As tight-knit siblings Ellie and Jimmy, Christina Ricci (2003's "Monster") and Jesse Eisenberg (2002's "Roger Dodger") adeptly carry the film on their backs. They are likable, worth caring about, and plausible as brother and sister. As Ellie's boyfriend, Jake, Joshua Jackson (2003's "The Safety of Objects") does the trick, but their scenes together are some of the more awkward because they fail to share any detectable romantic connection. The supporting cast is like a who's-who of young Hollywood, with Shannon Elizabeth (2004's "Johnson Family Vacation") and R&B artist Mya (2004's "Shall We Dance") as ill-fated friends Becky and Jenny; Judy Greer enjoyably spiteful as Ellie's coworker, Joanie, a character who seems to be an extension on the one she played in 2004's "13 Going on 30;" Milo Ventimiglia (TV's "Gilmore Girls") as a high school bully harboring a secret of his own; and Michael Rosenbaum (2003's "Bringing Down the House," TV's "Smallville") as Ellie's office friend, Kyle. Playing skewered versions of themselves in fun cameos are Craig Kilborn (2003's "Old School") and Scott Baio (one-time heartthrob of TV's "Happy Days" and "Charles in Charge").
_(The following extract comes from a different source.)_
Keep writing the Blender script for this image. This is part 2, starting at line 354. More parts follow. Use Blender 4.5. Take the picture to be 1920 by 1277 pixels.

There isn't a doubt in my mind that "Cursed" would have been a superior film had filmmaker Wes Craven been rightfully given final cut. What has found its way into theaters is not the grisly, uninhibited werewolf flick originally intended—has there ever been a PG-13 werewolf flick before this one?—so it is a testament to the skill and intelligence with which the film has been made that it still succeeds in occasionally getting your heart racing. In 2005 alone, "Cursed" is a much more accomplished and electrifying horror film than the hideous likes of "Boogeyman," "Alone in the Dark," and "White Noise." It is a terrible shame, then, that American audiences will have to wait until "Cursed" reaches DVD to see the film in its entirety, the way Wes Craven wanted all along and the way Mr. Weinstein cruelly and selfishly denied him.